Hablando de dinero (público), permítanme que me refiera ahora a las intenciones de quienes lo manejan. Porque, claro, aquí vamos apretados para lo que se quiere; pero para otras cosas, no. Recuerden lo que comunicó el otro día el señor ministro Bono: España se ha gastado en la desastrosa guerra iraquí 370 millones de euros (más de sesenta mil millones de pesetas). Qué rumboso el presidente Aznar y qué caras nos han salido las palmaditas en la espalda que le daba Bush. Pero fíjense ustedes que esa pastizara apenas es una gota de agua en el océano de lo que los propios norteamericanos, británicos y resto de los coaligados han metido en aquella sangrienta aventura. Con la centésima parte de esa inabarcable fortuna gastada en muerte y ruina, se podía comprar al generalato bagdadí, derrocar a Sadam (o reconvertirlo como a Gadafi), lanzar un macro-programa de ayuda al desarrollo de la región, incentivar la democratización, desactivar la demencial agresividad israelí, reconstruir Palestina y combatir eficazmente al terrorismo islamista. Pero se ha hecho todo lo contrario. Tenían que ser así de desgraciados los tres de las Azores.

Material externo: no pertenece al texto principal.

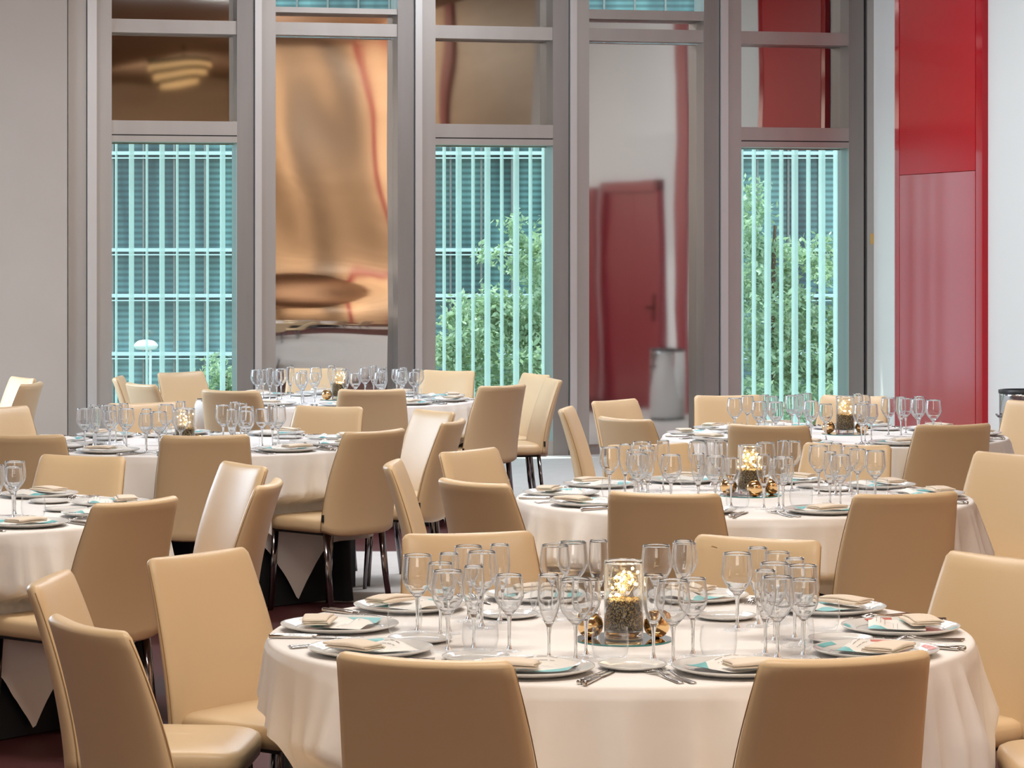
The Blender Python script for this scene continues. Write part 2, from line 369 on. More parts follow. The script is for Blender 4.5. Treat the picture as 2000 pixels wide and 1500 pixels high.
opens = [(218,463),(538,777),(850,1080),(1150,1375),(1447,1658)]
for i,(a,b) in enumerate(opens):
    s0, s1 = S(a), S(b)
    if i in (0,2,4):
        w_ = sempty('window_%d' % (i+1))
        mirror_panel('upper_pane', s0, s1, 2.60, ZC, M['dark_mirror'], w_, .25, i)
        wbox('upper_rail', s0, s1, -RB, -.02, 3.50, 3.61, M['metal'], w_)
        wbox('middle_rail', s0, s1, -RB, 0, 2.672, 2.785, M['metal'], w_)
        wbox('rail_groove', s0, s1, -RB, -.012, 2.662, 2.672, M['black'], w_)
        wbox('lower_rail', s0, s1, -RB, .004, 2.613, 2.662, M['metal'], w_)
        wbox('glass_pane', s0+.004, s1-.004, -.012, -.006, .0, 2.613, M['pane'], w_)
        wbox('bottom_rail', s0, s1, -RB, 0, 0, .12, M['metal'], w_)
    else:
        w_ = sempty('door_%d' % (i+10))
        mirror_panel('steel_panel', s0, s1, 0.06, 3.50, M['steel_mirror'], w_, 1.3 if i==1 else .22, 10+i)
        wbox('upper_rail', s0, s1, -RB, -.02, 3.505, 3.61, M['metal'], w_)
        mirror_panel('upper_pane', s0, s1, 3.60, 3.70, M['steel_mirror'], w_, .3, 20+i)
        wbox('top_rail', s0, s1, -RB, -.02, 3.69, 3.735 if i==1 else 3.77, M['metal'], w_)
        wbox('glass_pane', s0+.004, s1-.004, -.10, -.094, 3.735 if i==1 else 3.77, ZC, M['pane'], w_)
        wbox('bottom_rail', s0, s1, -RB, -.03, 0, .06, M['metal_dark'], w_)
# frosted glass fins outside the windows
k = 0
sbase = S(258, -.6)
for w0,w1 in ((200,480),(830,1100),(1430,1680)):
    lo, hi = S(w0,-.6), S(w1,-.6)
    n0 = math.ceil((lo-sbase)/.1275)
    while sbase + n0*.1275 < hi:
        s = sbase + n0*.1275; hw = .017 if n0%2==0 else .006
        k += 1
        wbox('trim_%d' % (30+k), s-hw, s+hw, -.68, -.6, -4.5, 6, M['rib'])
        n0 += 1

# ------------------------------------------------------------------ outside
o = box('ground', -60,60,26.5,140,-4.7,-4.5, M['lawn']); o['kind']='structure'
YB = 58.0
ob = empty('street_building', (0,YB,-4.5)); tag(ob, 'teal glass office building with thin louvres beyond the windows', 'building')
box('glass_facade', -22,22,0,6,0,22, M['facade'], ob)
for y_ in (130, 300, 488, 577, 690):
    z = H-(y_-HY)*YB/F + 4.5
    box('louvre_band', -22,22,-.32,-.02,z-.035,z+.035, M['band'], ob)
    box('louvre_band', -22,22,-.30,-.04,z-.11,z-.085, M['band'], ob)
for i in range(-18,19):
    box('mullion', i*.62-.02, i*.62+.02, -.12, 0, 0, 22, M['metal_dark'], ob)

def tree(name, label, cx, Y, zc, lumps, nleaf, size, seed):
    rnd = random.Random(seed)
    root = empty(name, (cx,Y,-4.5)); tag(root, label, 'tree', 'trees outside the windows')
    bm = bmesh.new()
    tot = sum(l[3]*l[4] for l in lumps)
    for (lx,ly,lz,rx,rz) in lumps:
        n = int(nleaf*rx*rz/tot)
        # sub-clusters give light and dark clumps
        subs = []
        for _ in range(max(6,n//90)):
            while True:
                u = Vector((rnd.uniform(-1,1),rnd.uniform(-1,1),rnd.uniform(-1,1)))
                if .35 < u.length < 1: break
            subs.append(Vector((lx+u.x*rx, ly+u.y*rx, lz+u.z*rz)))
        for _ in range(n):
            c = rnd.choice(subs); r = .20*max(rx,.5)
            p = c + Vector((rnd.gauss(0,r),rnd.gauss(0,r),rnd.gauss(0,r*.8)))
            a = Vector((rnd.uniform(-1,1),rnd.uniform(-1,1),rnd.uniform(-.8,.8))).normalized()
            b = a.cross(Vector((rnd.uniform(-1,1),rnd.uniform(-1,1),rnd.uniform(-1,1)))).normalized()
            s = size*rnd.uniform(.6,1.25)
            vs = [bm.verts.new(p+a*s), bm.verts.new(p+b*s*.42), bm.verts.new(p-a*s), bm.verts.new(p-b*s*.42)]
            bm.faces.new(vs)
    for v in bm.verts: v.co.z += 4.5
    from_bm('foliage', bm, M['leaf'], root, smooth=False, recalc=False)
    zt = max(l[2] for l in lumps)+4.5
    from_bm('trunk', tube_bm([(0,0,0),(.05,0,1.5),(0,.05,zt*.6),(.1,0,zt)], [.14,.12,.08,.02]), M['bark'], root)
    return root
def px2x(px,Y): return (px-1000)*Y/F
def py2z(py,Y): return H-(py-HY)*Y/F
Yt = 41.0
def lumps_px(c, lst):
    return [(px2x(px,Yt)-px2x(c,Yt), dy, py2z(py,Yt), r*Yt/F, rz*Yt/F) for px,py,r,rz,dy in lst]
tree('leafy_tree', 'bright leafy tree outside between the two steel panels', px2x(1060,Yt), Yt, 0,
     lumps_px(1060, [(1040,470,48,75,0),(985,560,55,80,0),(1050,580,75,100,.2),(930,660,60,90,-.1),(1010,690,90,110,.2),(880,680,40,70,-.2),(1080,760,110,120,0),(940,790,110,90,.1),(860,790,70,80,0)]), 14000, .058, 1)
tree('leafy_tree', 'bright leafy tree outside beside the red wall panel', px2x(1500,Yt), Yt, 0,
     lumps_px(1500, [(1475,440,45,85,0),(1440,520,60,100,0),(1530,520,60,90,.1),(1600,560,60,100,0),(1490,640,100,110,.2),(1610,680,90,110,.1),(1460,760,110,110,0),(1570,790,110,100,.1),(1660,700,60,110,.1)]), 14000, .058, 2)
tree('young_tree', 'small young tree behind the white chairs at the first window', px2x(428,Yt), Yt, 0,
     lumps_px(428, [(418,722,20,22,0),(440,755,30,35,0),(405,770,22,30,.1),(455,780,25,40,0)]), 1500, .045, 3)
sl = empty('street_lamp', (px2x(285,38),38,-4.5)); tag(sl, 'white dome street lamp on slim pole outside the first window', 'lamp')
zl = py2z(678,38)+4.5
from_bm('lamp_head', lathe_bm(smooth_prof([(0,.10),(.10,.085),(.16,.03),(.155,0),(.12,-.03),(0,-.04)],4), 24), M['lamp_white'], sl).location = (0,0,zl)
from_bm('pole', tube_bm([(.03,0,0),(.05,0,zl*.5),(.06,0,zl-.05),(.02,0,zl)], .018), M['lamp_white'], sl)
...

Las intenciones son las que determinan cómo se gasta la pasta. Y no, no se trata de ponerse en plan pureta, cogérsela con papel de periódico (para no gastar) y ponerse a mirar con lupa los sueldos de los políticos y sus asesores (que suelen percibir retribuciones bastante modestas; otra cosa es sí de verdad se las ganan). El tema es más simple: mucho sentido común y un mínimo de inteligencia inversora. Cabe, por ejemplo, reducir el gasto corriente de las instituciones, primar las inversiones sociales, gastar en Educación y en Medio Ambiente, jerarquizar la construcción de grandes infraestructuras mediante parámetros de uso (y no por razones electoralistas)... o haber hecho una Boda más modesta y elegante, que ya les vale. Lo que sí está claro es que haber recursos, haylos. Sobre todo cuando se trata de hacer barbaridades.